Mark Twain, siempre tan incisivo, dijo que llegó un momento en su vida en el que renunció a padecer pesadillas pues la vida ya suponía una pesadilla en sí misma. Kurt Vonnegut era de la misma opinión, sólo que él no pudo controlar los malos sueños que solía trasladar a sus novelas. Uno de sus discipulos, Christopher Moore, totem de la literatura mainstream, suele hacer referencias a las pesadillas en sus libros:
– Yo te ofrezco deseo, pasión, poder… Lo mejor del hombre y lo mejor de la bestia. ¿Vas a rechazar todo eso?
– ¿Y el amor? -dijo ella
– El amor es cosa de los cuentos de hadas. Nosotros somos la materia de que están hechas las pesadillas. Haz pesadillas conmigo.
Chúpate esa (2007)
Tan torturado por las pesadillas como ellos, Johann Heinrich Füssli pintó una y otra vez el mismo cuadro sin terminar jamás de estar satisfecho con su trabajo. Tal vez la versión más lograda de «La Pesadilla» sea ésta…

Pero el gran maestre en la materia fue sin duda Phil K. Dick.
Sufrió constantes pesadillas durante sus fascinantes vidas (cuento las paralelas) en las que solía ser humillado por la sociedad en general que le consideraba un pobre loco del que tener lástima. Ninguneado por sus editores, por sus mujeres, por los amigos que nunca tuvo, su pesadilla recurrente le llevaba al momento de su nacimiento en el que intercambiaba papeles con su hermana gemela, muerta a los pocos días de nacer, ocupando su lugar en la fosa. Los terrores nocturnos le llevaron a las drogas y éstas a la tumba no sin antes haber escrito la obra literaria más fascinante del pasado siglo.
Tímido y acomplejado. Convencido de que nadie le quería, Dick encontró primero en el I Ching (método oriental de adivinación) y más tarde en el LSD, la puerta a la conciencia alternativa que los demás tenían miedo de traspasar. Tras un segundo matrimonio tormentoso en el que su mujer solía referirse a él con insultos (pirado, perezoso, inútil…) llegó a la conclusión de que si le iba tan mal siendo un buen tipo, tal vez debería convertirse en un canalla brillante. Pero pese a la evasión que la química le proporcionaba, las pesadillas seguían ahí y cada vez eran más vívidas.
Durante una de sus alucinógenas etapas, sufrió la terrible visión de un rostro gigantesco suspendido en el cielo que le seguía a todas partes. Acudió a su psicólogo para contárselo, pero allí no encontró respuestas ni consuelo. El psicólogo se limitó a espetarle: ¿Quiere usted decir que ha visto a Dios? Pero Phil no estaba seguro de que fuese Dios. Solo sabía que ese rostro feroz le daba miedo y la acompañaba a todas partes.

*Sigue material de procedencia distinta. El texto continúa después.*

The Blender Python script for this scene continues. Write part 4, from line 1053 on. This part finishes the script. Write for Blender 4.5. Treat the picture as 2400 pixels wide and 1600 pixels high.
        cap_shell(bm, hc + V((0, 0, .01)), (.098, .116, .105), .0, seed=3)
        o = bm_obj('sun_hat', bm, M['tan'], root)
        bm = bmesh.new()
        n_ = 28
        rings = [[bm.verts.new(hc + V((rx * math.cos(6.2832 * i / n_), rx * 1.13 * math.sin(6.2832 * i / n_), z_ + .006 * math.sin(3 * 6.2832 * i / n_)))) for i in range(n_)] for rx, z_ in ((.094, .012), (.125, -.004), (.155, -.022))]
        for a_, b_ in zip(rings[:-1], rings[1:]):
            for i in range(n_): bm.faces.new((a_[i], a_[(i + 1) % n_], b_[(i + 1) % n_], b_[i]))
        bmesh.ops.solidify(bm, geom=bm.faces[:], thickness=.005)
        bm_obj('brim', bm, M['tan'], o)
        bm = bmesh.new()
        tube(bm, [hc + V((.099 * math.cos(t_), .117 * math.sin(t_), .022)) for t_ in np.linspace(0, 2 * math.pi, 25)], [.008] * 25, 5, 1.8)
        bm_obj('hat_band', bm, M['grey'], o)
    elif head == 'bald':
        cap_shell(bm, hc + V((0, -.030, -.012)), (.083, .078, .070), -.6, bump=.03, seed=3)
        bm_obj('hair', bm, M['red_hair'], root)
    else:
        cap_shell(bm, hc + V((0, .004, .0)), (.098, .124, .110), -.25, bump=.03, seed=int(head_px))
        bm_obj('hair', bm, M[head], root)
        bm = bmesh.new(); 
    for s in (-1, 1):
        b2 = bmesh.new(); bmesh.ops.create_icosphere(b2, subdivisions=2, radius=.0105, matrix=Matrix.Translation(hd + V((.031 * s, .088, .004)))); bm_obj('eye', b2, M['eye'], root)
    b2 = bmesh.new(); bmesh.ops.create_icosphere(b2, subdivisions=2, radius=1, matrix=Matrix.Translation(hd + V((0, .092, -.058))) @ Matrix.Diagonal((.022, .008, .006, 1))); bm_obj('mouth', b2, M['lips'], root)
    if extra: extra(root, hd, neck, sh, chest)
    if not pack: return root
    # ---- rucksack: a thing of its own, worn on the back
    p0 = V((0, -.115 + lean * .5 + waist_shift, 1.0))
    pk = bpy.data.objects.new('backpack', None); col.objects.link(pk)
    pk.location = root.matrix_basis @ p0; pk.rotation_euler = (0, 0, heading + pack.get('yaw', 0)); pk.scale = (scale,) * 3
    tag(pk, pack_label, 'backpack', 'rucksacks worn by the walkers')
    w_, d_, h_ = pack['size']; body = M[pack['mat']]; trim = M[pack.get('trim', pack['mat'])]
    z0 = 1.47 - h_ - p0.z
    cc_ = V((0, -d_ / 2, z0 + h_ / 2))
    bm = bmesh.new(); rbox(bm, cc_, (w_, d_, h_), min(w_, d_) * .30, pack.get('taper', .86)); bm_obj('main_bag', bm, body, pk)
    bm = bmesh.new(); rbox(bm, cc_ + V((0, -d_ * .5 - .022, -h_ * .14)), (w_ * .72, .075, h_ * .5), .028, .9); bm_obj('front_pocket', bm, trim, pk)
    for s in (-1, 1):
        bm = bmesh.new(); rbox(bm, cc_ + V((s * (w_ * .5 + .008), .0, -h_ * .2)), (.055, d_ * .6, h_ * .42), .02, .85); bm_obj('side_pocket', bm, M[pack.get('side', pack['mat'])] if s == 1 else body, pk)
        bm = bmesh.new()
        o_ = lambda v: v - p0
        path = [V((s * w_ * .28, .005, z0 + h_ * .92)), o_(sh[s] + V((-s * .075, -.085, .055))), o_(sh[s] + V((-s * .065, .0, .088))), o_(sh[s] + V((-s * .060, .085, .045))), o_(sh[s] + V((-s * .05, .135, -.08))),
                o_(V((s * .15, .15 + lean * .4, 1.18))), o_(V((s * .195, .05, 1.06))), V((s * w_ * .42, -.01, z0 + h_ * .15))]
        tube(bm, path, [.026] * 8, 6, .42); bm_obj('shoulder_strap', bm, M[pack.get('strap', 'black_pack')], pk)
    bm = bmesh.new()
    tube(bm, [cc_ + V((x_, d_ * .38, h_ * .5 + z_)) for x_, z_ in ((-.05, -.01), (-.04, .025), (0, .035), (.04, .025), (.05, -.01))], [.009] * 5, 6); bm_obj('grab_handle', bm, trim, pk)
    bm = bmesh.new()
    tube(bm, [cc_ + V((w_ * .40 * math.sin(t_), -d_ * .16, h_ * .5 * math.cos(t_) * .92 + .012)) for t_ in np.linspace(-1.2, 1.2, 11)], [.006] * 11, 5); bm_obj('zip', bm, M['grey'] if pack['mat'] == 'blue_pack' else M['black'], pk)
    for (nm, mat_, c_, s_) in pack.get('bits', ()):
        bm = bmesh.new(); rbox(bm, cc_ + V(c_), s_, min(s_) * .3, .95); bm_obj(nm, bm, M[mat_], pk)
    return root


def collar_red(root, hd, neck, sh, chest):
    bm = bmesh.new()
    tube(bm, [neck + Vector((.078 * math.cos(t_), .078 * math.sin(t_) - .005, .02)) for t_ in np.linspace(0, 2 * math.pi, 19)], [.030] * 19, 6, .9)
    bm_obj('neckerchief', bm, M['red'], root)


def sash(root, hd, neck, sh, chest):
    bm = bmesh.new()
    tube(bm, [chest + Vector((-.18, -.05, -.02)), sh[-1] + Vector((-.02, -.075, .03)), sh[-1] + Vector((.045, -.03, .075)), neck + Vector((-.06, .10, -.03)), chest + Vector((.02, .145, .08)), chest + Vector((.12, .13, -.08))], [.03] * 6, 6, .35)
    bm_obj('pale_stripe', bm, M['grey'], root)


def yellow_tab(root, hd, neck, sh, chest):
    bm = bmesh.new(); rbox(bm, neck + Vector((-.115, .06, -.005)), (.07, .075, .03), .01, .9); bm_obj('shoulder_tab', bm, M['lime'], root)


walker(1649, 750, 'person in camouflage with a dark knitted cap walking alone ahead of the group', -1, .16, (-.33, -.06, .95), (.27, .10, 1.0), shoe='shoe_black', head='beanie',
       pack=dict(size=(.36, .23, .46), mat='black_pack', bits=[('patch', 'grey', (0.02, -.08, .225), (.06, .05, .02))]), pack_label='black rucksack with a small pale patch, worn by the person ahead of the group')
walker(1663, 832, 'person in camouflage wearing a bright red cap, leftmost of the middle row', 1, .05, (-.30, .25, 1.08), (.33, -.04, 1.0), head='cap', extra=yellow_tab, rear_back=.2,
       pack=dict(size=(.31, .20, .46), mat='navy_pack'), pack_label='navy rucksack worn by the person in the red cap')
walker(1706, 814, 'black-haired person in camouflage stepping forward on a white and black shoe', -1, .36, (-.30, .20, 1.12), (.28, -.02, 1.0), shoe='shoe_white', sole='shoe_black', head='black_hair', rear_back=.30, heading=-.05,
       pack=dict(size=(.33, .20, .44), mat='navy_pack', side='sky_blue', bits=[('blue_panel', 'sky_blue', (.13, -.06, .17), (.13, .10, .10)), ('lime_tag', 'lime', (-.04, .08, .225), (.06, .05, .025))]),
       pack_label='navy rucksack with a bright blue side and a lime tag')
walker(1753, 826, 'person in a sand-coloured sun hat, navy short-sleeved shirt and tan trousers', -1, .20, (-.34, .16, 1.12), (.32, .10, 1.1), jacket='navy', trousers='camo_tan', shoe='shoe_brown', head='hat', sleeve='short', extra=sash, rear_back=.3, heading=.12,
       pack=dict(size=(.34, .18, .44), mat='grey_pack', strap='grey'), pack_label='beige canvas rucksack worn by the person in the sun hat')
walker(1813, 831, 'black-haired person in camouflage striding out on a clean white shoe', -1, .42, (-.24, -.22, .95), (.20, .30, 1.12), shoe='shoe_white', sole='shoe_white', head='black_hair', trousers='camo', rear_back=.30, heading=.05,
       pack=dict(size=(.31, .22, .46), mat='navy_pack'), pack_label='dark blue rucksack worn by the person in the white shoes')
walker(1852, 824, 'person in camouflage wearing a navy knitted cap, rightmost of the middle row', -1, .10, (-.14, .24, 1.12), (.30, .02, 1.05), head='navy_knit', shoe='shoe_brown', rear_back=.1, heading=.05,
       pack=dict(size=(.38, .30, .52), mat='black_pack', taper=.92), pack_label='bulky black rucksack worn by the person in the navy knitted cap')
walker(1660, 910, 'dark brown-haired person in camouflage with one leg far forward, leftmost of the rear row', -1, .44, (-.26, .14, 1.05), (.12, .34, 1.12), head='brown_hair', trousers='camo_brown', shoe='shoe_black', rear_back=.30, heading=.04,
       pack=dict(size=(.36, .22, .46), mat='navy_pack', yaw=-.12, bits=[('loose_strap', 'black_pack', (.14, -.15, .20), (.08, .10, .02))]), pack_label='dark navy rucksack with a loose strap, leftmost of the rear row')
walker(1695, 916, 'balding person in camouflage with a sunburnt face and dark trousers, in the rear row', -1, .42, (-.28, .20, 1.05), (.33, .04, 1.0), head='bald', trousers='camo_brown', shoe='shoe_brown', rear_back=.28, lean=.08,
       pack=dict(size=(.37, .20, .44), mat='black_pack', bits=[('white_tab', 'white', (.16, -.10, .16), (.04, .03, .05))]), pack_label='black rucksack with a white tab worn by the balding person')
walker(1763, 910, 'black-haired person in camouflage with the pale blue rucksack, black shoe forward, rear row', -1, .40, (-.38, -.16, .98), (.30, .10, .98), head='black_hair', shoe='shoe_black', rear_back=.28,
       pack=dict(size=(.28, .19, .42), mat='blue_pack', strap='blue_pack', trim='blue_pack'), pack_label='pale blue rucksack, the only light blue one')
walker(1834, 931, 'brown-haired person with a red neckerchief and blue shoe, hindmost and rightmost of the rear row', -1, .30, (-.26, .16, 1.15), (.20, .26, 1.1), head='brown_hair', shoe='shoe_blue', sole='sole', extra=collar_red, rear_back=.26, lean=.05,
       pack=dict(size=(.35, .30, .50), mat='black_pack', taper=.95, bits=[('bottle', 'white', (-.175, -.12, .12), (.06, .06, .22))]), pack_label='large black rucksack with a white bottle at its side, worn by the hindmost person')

En las semanas previas a su muerte, devorado por la esquizofrenia, Phil repetía las mismas frases y realizaba las mismas acciones tratando de demostrar que los locos eran los otros y no él. Lo único que le conectaba a sus vidas previas era la pesadilla con su hermana muerta. Lo escribía compulsivamente en todas partes. En las servilletas de papel de las cafeterías, en el papel higiénico, en cuadernos cubiertos con aquella única frase: «¿Por qué ella y no yo?»